START Stored data

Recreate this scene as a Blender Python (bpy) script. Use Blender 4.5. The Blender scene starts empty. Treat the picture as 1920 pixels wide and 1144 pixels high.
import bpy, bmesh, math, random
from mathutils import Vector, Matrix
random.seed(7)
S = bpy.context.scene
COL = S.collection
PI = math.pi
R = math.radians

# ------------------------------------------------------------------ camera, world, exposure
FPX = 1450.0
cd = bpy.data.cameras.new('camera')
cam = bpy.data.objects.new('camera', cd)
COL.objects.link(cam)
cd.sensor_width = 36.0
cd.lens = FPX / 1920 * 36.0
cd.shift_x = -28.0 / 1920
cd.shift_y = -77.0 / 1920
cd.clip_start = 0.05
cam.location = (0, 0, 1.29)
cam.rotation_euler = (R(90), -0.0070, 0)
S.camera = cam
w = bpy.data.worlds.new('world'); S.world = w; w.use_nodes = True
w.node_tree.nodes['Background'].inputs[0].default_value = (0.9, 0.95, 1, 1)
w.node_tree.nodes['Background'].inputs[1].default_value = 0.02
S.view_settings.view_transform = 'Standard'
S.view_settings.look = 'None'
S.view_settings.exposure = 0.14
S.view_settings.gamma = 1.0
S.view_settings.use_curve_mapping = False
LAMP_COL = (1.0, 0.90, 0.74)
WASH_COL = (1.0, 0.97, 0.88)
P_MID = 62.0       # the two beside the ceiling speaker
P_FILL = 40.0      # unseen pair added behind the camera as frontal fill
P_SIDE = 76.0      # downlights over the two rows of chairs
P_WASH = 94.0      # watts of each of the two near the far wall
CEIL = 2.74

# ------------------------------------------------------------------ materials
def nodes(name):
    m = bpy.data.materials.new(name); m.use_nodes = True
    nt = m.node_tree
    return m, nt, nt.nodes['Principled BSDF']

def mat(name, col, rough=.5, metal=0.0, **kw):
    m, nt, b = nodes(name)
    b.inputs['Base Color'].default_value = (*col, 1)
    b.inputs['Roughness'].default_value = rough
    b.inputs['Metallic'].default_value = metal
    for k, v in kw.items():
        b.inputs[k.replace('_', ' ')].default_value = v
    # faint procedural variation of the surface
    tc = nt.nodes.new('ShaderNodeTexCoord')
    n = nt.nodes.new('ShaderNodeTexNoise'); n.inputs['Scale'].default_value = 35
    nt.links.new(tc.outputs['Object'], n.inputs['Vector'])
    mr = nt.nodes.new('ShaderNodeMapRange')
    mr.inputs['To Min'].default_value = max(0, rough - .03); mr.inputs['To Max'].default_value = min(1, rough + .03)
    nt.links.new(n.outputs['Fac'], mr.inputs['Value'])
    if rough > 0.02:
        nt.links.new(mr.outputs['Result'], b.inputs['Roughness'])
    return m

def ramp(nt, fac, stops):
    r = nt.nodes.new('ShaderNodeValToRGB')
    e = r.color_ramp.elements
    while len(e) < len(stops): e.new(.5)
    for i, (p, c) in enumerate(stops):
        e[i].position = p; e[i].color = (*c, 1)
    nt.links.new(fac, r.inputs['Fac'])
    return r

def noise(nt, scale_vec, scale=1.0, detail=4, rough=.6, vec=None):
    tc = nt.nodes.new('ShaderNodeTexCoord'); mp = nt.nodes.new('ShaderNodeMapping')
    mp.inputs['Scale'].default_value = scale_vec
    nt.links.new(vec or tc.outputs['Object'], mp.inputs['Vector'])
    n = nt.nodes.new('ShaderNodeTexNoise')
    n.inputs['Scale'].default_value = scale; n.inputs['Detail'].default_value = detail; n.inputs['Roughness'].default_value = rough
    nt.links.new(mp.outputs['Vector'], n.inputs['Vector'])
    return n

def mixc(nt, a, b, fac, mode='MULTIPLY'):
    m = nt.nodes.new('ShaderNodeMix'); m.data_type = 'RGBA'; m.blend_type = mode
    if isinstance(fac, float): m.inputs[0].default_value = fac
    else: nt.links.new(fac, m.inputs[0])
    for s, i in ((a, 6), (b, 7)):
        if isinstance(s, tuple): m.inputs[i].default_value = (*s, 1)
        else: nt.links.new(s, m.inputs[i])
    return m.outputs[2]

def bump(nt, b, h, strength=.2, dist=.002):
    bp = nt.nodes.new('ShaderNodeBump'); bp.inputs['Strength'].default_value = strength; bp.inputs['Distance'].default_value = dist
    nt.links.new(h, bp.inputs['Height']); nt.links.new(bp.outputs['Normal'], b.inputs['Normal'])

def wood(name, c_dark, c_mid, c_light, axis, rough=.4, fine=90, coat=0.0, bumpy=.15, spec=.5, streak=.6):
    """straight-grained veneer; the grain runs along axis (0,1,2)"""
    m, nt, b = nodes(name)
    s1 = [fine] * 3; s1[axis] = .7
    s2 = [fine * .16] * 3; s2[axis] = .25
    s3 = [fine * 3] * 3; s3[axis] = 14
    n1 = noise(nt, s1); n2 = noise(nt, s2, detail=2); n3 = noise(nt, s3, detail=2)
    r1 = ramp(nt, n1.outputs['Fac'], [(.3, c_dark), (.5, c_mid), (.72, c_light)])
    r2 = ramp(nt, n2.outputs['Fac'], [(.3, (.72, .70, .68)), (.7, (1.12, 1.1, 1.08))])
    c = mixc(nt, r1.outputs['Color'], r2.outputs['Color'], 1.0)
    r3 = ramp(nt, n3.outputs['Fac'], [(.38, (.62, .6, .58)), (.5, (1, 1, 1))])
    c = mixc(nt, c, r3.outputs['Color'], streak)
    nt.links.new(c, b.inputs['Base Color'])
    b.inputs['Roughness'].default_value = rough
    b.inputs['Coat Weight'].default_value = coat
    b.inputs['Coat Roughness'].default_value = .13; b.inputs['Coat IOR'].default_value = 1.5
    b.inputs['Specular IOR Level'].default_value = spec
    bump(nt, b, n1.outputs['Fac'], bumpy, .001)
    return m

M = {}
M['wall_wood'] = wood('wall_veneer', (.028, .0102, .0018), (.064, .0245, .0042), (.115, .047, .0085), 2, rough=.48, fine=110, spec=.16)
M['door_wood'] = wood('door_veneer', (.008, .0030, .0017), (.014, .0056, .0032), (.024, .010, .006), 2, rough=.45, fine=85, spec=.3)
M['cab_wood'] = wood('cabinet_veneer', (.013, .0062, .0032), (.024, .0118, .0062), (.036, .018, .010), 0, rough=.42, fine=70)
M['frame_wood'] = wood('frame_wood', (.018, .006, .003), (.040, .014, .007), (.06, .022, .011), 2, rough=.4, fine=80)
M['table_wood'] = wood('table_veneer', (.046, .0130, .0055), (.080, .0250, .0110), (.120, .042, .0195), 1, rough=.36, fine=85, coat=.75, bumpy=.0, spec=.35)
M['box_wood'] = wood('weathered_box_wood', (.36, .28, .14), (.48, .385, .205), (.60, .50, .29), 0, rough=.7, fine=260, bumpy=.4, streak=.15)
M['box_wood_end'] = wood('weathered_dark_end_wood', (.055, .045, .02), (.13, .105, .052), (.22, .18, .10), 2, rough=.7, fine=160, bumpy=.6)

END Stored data

What you should do: Exactly as they stand, set down the lines from the top of the data through the line with "R = math.radians".

Finished task:
Recreate this scene as a Blender Python (bpy) script. Use Blender 4.5. The Blender scene starts empty. Treat the picture as 1920 pixels wide and 1144 pixels high.
import bpy, bmesh, math, random
from mathutils import Vector, Matrix
random.seed(7)
S = bpy.context.scene
COL = S.collection
PI = math.pi
R = math.radians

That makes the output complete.